La monarquía es un sistema anacrónico, que dibuja al país que la sustenta como retrógrado y sin criterio ante las lecciones de la historia, incapaz de vivir fuera de la quimera de un poder otorgado por fuerzas sobrehumanas y hereditarias. De rituales ridículos, naturaleza corrupta, holgazana y desvergonzada, la monarquía apela a la voluntaria minoría de edad de sus pueblos que se niegan a vivir sin fantasías y sin cadenas y que pagan este servilismo social manteniendo con sus impuestos a una familia y la rodea de lujos de por vida.
Las dictaduras están fuera de discusión, el retroceso y la represión que representan es impensable, y lo más terrible es que muchas han llegado al poder a través de la democracia. Ante este desolador panorama la única disyuntiva que nos queda es esta limitadísima y nada prometedora posibilidad del voto democrático. El sufragio universal no es universal porque no somos iguales, ni ante la justicia ni ante la injusticia. La democracia no ha sido capaz de hacernos iguales ante la ley, los privilegios de unos cuantos es lo primero que se ejerce una vez en el poder, por ello el sufragio no es un pase automático para que una sociedad mejore su situación económica o social.
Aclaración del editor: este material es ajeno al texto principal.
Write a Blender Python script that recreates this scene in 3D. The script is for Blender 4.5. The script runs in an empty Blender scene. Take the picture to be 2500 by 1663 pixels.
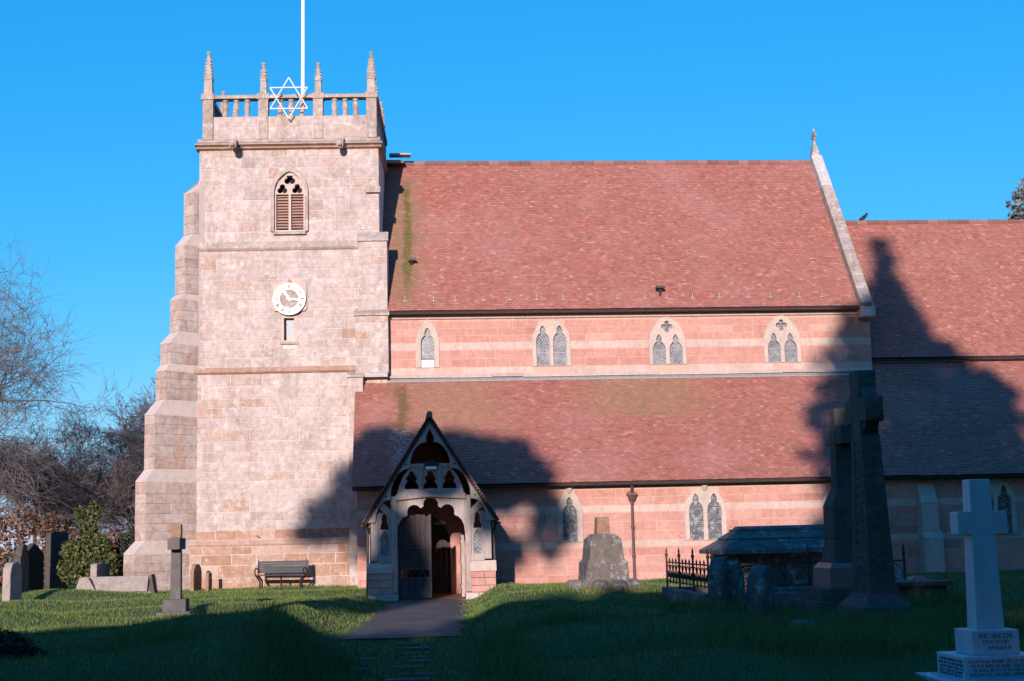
import bpy, bmesh, math, random
import numpy as np
from mathutils import Vector, Matrix
R = math.radians
random.seed(7)
C = bpy.context.scene.collection

# ---------------------------------------------------------------- camera
YAW, PITCH, ROLL = R(4.5), R(7.93), 0.024
fw = Vector((math.sin(YAW)*math.cos(PITCH), math.cos(YAW)*math.cos(PITCH), math.sin(PITCH)))
rt0 = Vector((math.cos(YAW), -math.sin(YAW), 0)); up0 = rt0.cross(fw)
ca, sa = math.cos(math.atan(ROLL)), math.sin(math.atan(ROLL))
rt = rt0*ca - up0*sa; up = up0*ca + rt0*sa
cd = bpy.data.cameras.new('camera'); cam = bpy.data.objects.new('camera', cd); C.objects.link(cam)
cd.lens = 50; cd.sensor_width = 36; cd.clip_end = 3000; cd.clip_start = 0.2
cam.matrix_world = Matrix(((rt.x, up.x, -fw.x, 0), (rt.y, up.y, -fw.y, 0), (rt.z, up.z, -fw.z, 1.6), (0, 0, 0, 1)))
bpy.context.scene.camera = cam

# ---------------------------------------------------------------- sky, sun, exposure
SUN_EL, SUN_AZ = R(13.0), R(12.0)          # sun behind the camera, a little to the left
sc = bpy.context.scene
w = bpy.data.worlds.new('World'); sc.world = w; w.use_nodes = True
nt = w.node_tree; nt.nodes.clear()
sky = nt.nodes.new('ShaderNodeTexSky'); sky.sky_type = 'NISHITA'; sky.sun_disc = False
sky.sun_elevation = SUN_EL; sky.sun_rotation = R(180.0) + SUN_AZ
sky.altitude = 0; sky.air_density = 1.0; sky.dust_density = 0.2; sky.ozone_density = 2.5
# film-like response of the blue sky: one power curve per channel
spl = nt.nodes.new('ShaderNodeSeparateColor'); hs = nt.nodes.new('ShaderNodeCombineColor')
for ch, (gain, pw) in enumerate(((0.092, 2.0), (1.48, 0.66), (4.0, 0.36))):
    p_ = nt.nodes.new('ShaderNodeMath'); p_.operation = 'POWER'; p_.inputs[1].default_value = pw
    g_ = nt.nodes.new('ShaderNodeMath'); g_.operation = 'MULTIPLY'; g_.inputs[1].default_value = gain
    nt.links.new(spl.outputs[ch], p_.inputs[0]); nt.links.new(p_.outputs[0], g_.inputs[0]); nt.links.new(g_.outputs[0], hs.inputs[ch])
bg = nt.nodes.new('ShaderNodeBackground'); bg.inputs['Strength'].default_value = 0.10
wo = nt.nodes.new('ShaderNodeOutputWorld')
nt.links.new(sky.outputs[0], spl.inputs[0]); nt.links.new(hs.outputs[0], bg.inputs[0]); nt.links.new(bg.outputs[0], wo.inputs[0])
ld = bpy.data.lights.new('sun', 'SUN'); ld.energy = 5.0; ld.angle = R(0.55); ld.color = (1.0, 0.86, 0.79)
sun = bpy.data.objects.new('sun', ld); C.objects.link(sun)
sdir = Vector((-math.sin(SUN_AZ)*math.cos(SUN_EL), -math.cos(SUN_AZ)*math.cos(SUN_EL), math.sin(SUN_EL)))
sun.rotation_euler = (-sdir).to_track_quat('-Z', 'Y').to_euler(); sun.location = sdir*60
vs = sc.view_settings; vs.view_transform = 'Standard'; vs.look = 'None'; vs.gamma = 1; vs.use_curve_mapping = False
vs.exposure = 0.45

# ---------------------------------------------------------------- materials
def ramp(nt, fac, stops):
    n = nt.nodes.new('ShaderNodeValToRGB'); e = n.color_ramp.elements
    while len(e) < len(stops): e.new(0.5)
    for k, (p, c) in zip(e, stops): k.position = p; k.color = (*c, 1)
    nt.links.new(fac, n.inputs[0]); return n.outputs[0]
def noise(nt, scale, vec, detail=4, rough=0.6):
    n = nt.nodes.new('ShaderNodeTexNoise'); n.inputs['Scale'].default_value = scale
    n.inputs['Detail'].default_value = detail; n.inputs['Roughness'].default_value = rough
    nt.links.new(vec, n.inputs['Vector']); return n.outputs[0]
def math_(nt, op, a, b=None, clamp=False):
    n = nt.nodes.new('ShaderNodeMath'); n.operation = op; n.use_clamp = clamp
    for i, v in enumerate((a, b)):
        if v is None: continue
        if isinstance(v, (int, float)): n.inputs[i].default_value = v
        else: nt.links.new(v, n.inputs[i])
    return n.outputs[0]
def mix(nt, f, a, b, mode='MIX'):
    n = nt.nodes.new('ShaderNodeMixRGB'); n.blend_type = mode
    for i, v in enumerate((f, a, b)):
        if isinstance(v, (int, float)): n.inputs[i].default_value = v
        elif isinstance(v, tuple): n.inputs[i].default_value = (*v, 1)
        else: nt.links.new(v, n.inputs[i])
    return n.outputs[0]
def smooth(nt, v, lo, hi):
    n = nt.nodes.new('ShaderNodeMapRange'); n.interpolation_type = 'SMOOTHSTEP'
    n.inputs[1].default_value = lo; n.inputs[2].default_value = hi; nt.links.new(v, n.inputs[0]); return n.outputs[0]
def vscale(nt, v, s):
    n = nt.nodes.new('ShaderNodeVectorMath'); n.operation = 'MULTIPLY'; n.inputs[1].default_value = s
    nt.links.new(v, n.inputs[0]); return n.outputs[0]
class Mat:
    def __init__(s, name, rough=0.85, metal=0.0, spec=0.3):
        s.m = bpy.data.materials.new(name); s.m.use_nodes = True; s.nt = s.m.node_tree
        s.b = s.nt.nodes['Principled BSDF']; s.b.inputs['Roughness'].default_value = rough
        s.b.inputs['Metallic'].default_value = metal; s.b.inputs['Specular IOR Level'].default_value = spec
        g = s.nt.nodes.new('ShaderNodeNewGeometry'); s.pos = g.outputs['Position']; s.isl = g.outputs['Random Per Island']
        oi = s.nt.nodes.new('ShaderNodeObjectInfo'); s.rnd = math_(s.nt, 'FRACT', math_(s.nt, 'ADD', oi.outputs['Random'], s.isl))
        sp = s.nt.nodes.new('ShaderNodeSeparateXYZ'); s.nt.links.new(s.pos, sp.inputs[0]); s.x, s.y, s.z = sp.outputs
    def color(s, c): s.nt.links.new(c, s.b.inputs['Base Color'])
    def bump(s, h, strength=0.4, dist=0.02):
        n = s.nt.nodes.new('ShaderNodeBump'); n.inputs['Strength'].default_value = strength; n.inputs['Distance'].default_value = dist
        s.nt.links.new(h, n.inputs['Height']); s.nt.links.new(n.outputs[0], s.b.inputs['Normal'])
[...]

Decía Voltaire que para acceder al poder es necesario engañar a las masas, y apunto que es necesario que nos dejemos engañar. En los países árabes llegó la democracia y las mujeres están perdiendo los pocos derechos que tenían. En Europa gobiernos democráticos son derrocados por los especuladores, que es el nombre correcto de los mercados. Y van y votan a otro gobierno que va a durar lo que los especuladores ordenen. Así, no hay democracia real o ésta no cumple con las necesidades reales de los ciudadanos. Flaubert dijo que “El sufragio universal está a punto de convertirse en un dogma que reemplazará a la infalibilidad del papa”, y tiene razón, el voto no sólo no es infalible, es una forma de manipulación altamente corruptible y es, para nuestra fatalidad, el único método que tenemos para elegir y aparentar que somos soberanos. ®
Aelredus
La democracia nunca será garantía de un «buen gobierno» porque en toda sociedad existen concepciones contrapuestas de lo que es un «buen gobierno». Para un izquierdista el «buen gobierno» defenderá un supuesto derecho al aborto (que no se encuentra fundamentado en los derechos humanos reconocidos por la ONU, pero no nos desviemos del tema principal) mientras que para un conservador el «buen gobierno» hará exactamente lo contrario.
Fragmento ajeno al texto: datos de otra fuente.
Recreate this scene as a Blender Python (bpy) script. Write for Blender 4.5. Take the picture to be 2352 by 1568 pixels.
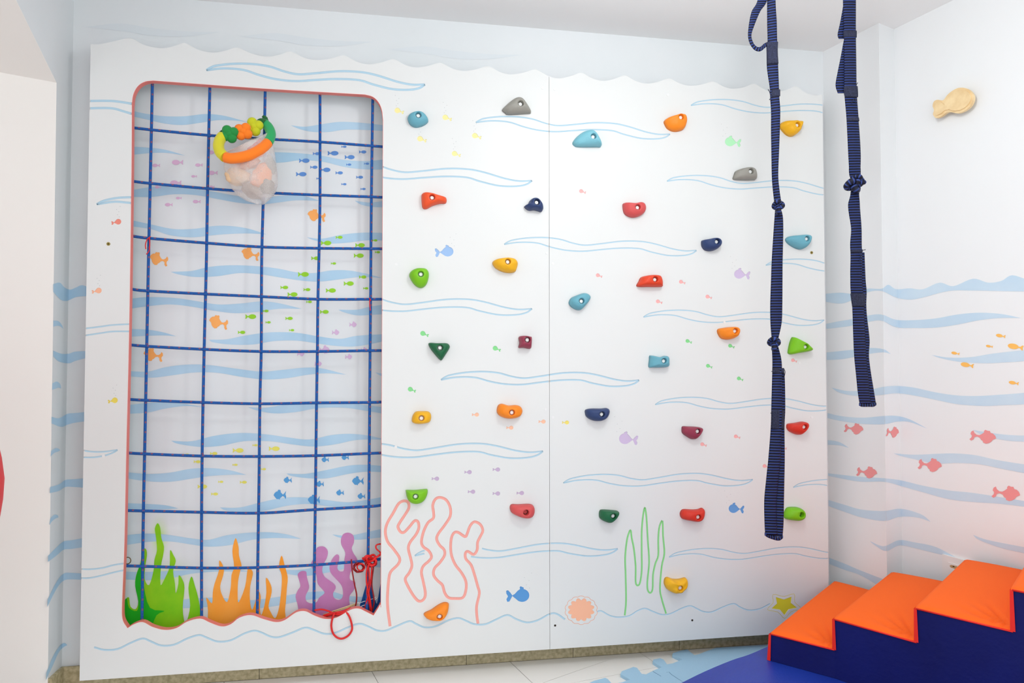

Cuando hablamos de la posibilidad de un «buen gobierno» implícitamente declaramos que nuestro paradigma ético es el correcto, y que el resto de la sociedad está equivocada o simplemente es corrupta o malvada. La pregunta interesante sería en qué nos basamos para creer que dicho paradigma es el «correcto», ya que nuestros contrincantes igualmente piensan que ellos son los buenos y nosotros los malos.